Oleh karena itu, produsen dalam negeri ataupun pejabat pengadaan barang dan jasa didorong untuk mengikuti ketentuan TKDN tersebut. Pelanggaran atas ketentuan tersebut, dapat dikenai sanksi administratif berupa peringatan tertulis, denda administratif, dan/atau pemberhentian dari jabatan pengadaan barang/jasa.
Untuk melakukan monitoring dan evaluasi terhadap penggunaan produk dalam negeri di Provinsi Jawa Tengah, Inspektorat membangun sistem kolaborasi pengawasan bersama Tim monitoring dan evaluasi P3DN.
“Harapannya percepatan penggunaan Produk Dalam Negeri yang diamanatkan oleh pemerintah pusat dapat terwujud,” ujar Dhoni.
Pada 2023, ada sebanyak 41 Satuan Kerja Perangkat Daerah (SKPD) yang mengajukan review penggunaan produk impor maupun produk dalam negeri dengan nilai TKDN dibawah 25 persen ke Inspektorat Jateng.
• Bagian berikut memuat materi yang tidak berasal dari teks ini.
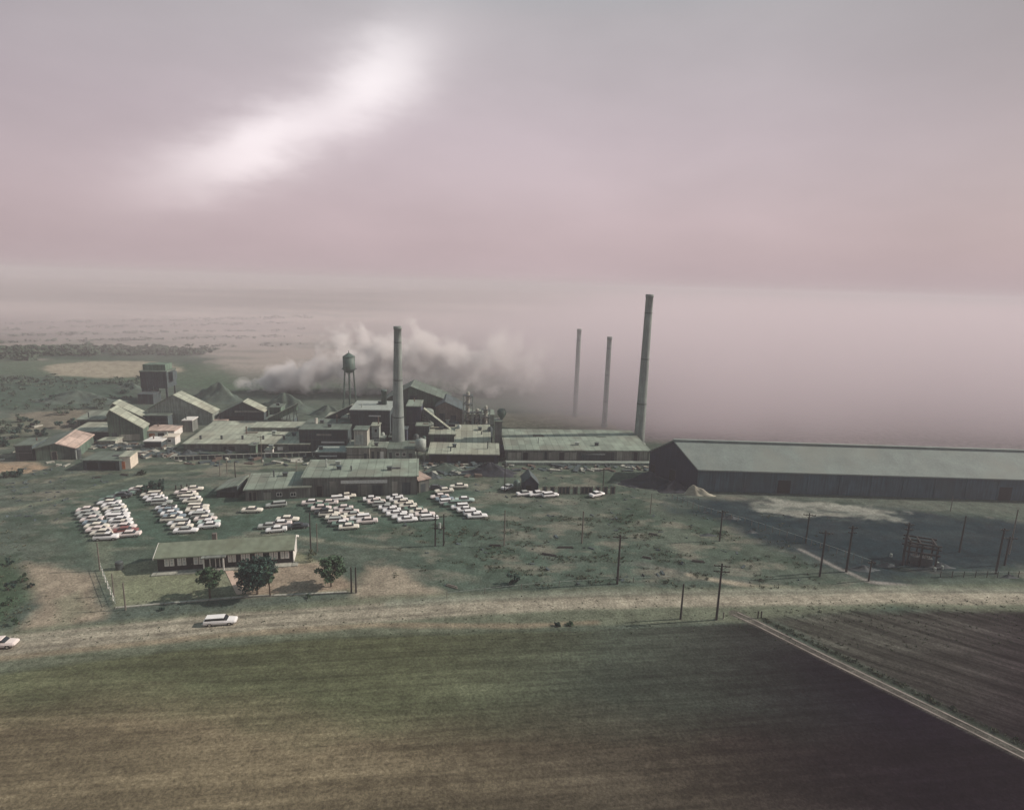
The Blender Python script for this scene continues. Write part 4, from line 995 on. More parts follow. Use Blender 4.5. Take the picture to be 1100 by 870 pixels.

Dengan jumlah barang mencapai 1.313 unit. Dari jumlah itu, TKDN lebih dari 25 persen sebesar 148 unit dan Non PDN atau impor sebesar 1.165 unit.
Pada Januari-April 2024, ada sebanyak 2.162 produk dari pengadaan 21 SKPD yang direview oleh inspektorat. Hasilnya, 454 unit merupakan produk dalam negeri dan 1.711 unit merupkakan produk luar negeri yang tidak ada substitusinya.
“Hal ini menunjukkan bahwa mayoritas produk yang digunakan oleh SKPD adalah produk impor yang tidak ada substitusinya,” katanya.
Dalam melakukan monitoring, butuh sebuah sistem terintegrasi yang dapat membantu pengawasan tersebut.
Oleh karenanya, Inspektorat Jateng membuat sistem inovasi Sistem Kolaborasi Pengawasan (Teras Awan). Hal ini diwujudkan sebagai penguat sinergi pengawasan untuk peningkatan penggunaan produk dalam negeri di Provinsi Jawa Tengah.
Tujuan inovasi ini diantaranya untuk memberikan informasi mengenai hasil pengawasan, nilai komitmen pengadaan produk dalam negeri yang direncanakan masing-masing pemerintah daerah yang terklarifikasi, dan progress realisasi komitmen belanja produk dalam negeri.